Rishi Sunak was also told by his own MPs not to scrap key naval equipment at a time when global threats were growing.

The comments came as he outlined to parliament details of the attacks by US and UK forces against 14 targets on Friday, arguing that people had to “recognise the risks of inaction”.

RAF Typhoon fighter bombers attacked two targets in north-west Yemen, striking nine buildings at the Bani airfield and a further three buildings at Abbs that included a cruise missile launcher, Mr Sunak said.

The attacks were “limited not escalatory,” he said and a “direct response to Houthi attacks” on Red Sea shipping.

He warned that failing to take action against the barrage of Houthi missile and drone strikes since the Israel-Gaza conflict began would “weaken international security, and the rule of law, further damage freedom of navigation … and set a dangerous precedent, with British vessels fair game”.

But with wars continuing in Gaza and Ukraine and the growing threat of conflict between China and Taiwan, former Coldstream Guards officer Richard Drax, MP, argued it was vital for defence spending to increase beyond its current target of two per cent of GDP.

“We face dangerous times,” he said. “Without doubt defence needs a lot more money. More than 2.5 per cent [of GDP] if our brave men and women are going to fight in a sustained conflict in the years ahead.”

UK conducts air strikes in Yemen - in pictures

Mr Sunak responded that defence had recently received its largest spending boost since the Cold War ended.

“The threats are increasing and it's right that we invest to protect people against those threats,” he replied.

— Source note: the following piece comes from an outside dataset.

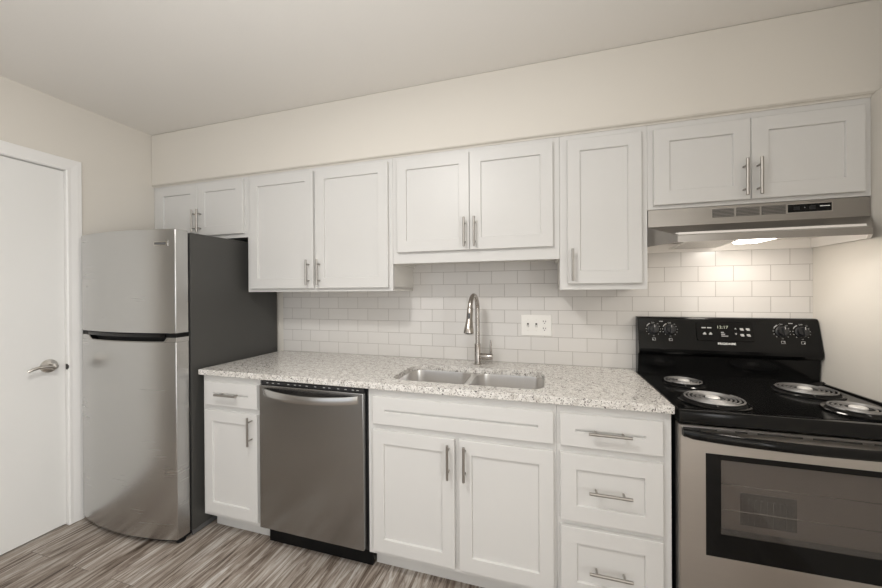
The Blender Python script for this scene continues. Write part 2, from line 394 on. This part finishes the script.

Another veteran Tory MP, Julian Lewis, also indirectly criticised the state of Britain’s armed forces, highlighting that during the 1982 Falklands War Britain had 35 frigates and destroyers while spending 4.5 per cent of GDP on defence. “Both those figures can be cut in half to describe our situation today,” he said.

But he also raised an embarrassing issue for the Ministry of Defence: The fact that it looks likely to decommission the Royal Marines' amphibious assault ships that transport troops around the globe.

“Does he agree with me that we certainly should not be reducing the numbers of frigates and destroyers and we certainly should not be decommissioning our amphibious assault ships?” he asked.

Mr Sunak responded that it was the government’s “intention” to increase defence spending to 2.5 per cent “when circumstances allow” and that it had “a very strong equipment plan”.

The Royal Marines shipping issue was also being examined to ensure they could be “deployed globally”.

Earlier the Defence Secretary stated that the post-Cold War “peace dividend” was finished and that the West needed to prepare for conflicts with Russia, North Korea, Iran and China.

Grant Shapps warned that the world had moved to a “pre-war” phase and called on allies to increase defence spending to match the threats.

“The era of peace dividend is over,” he said in a speech at Lancaster House in London, “In five years’ time, we could be looking at multiple theatres involving Russia, China, Iran, North Korea. “Looking at today’s conflicts across the world, is it more likely that the number grows or reduces? I suspect we all know the answer – it’s likely to grow.”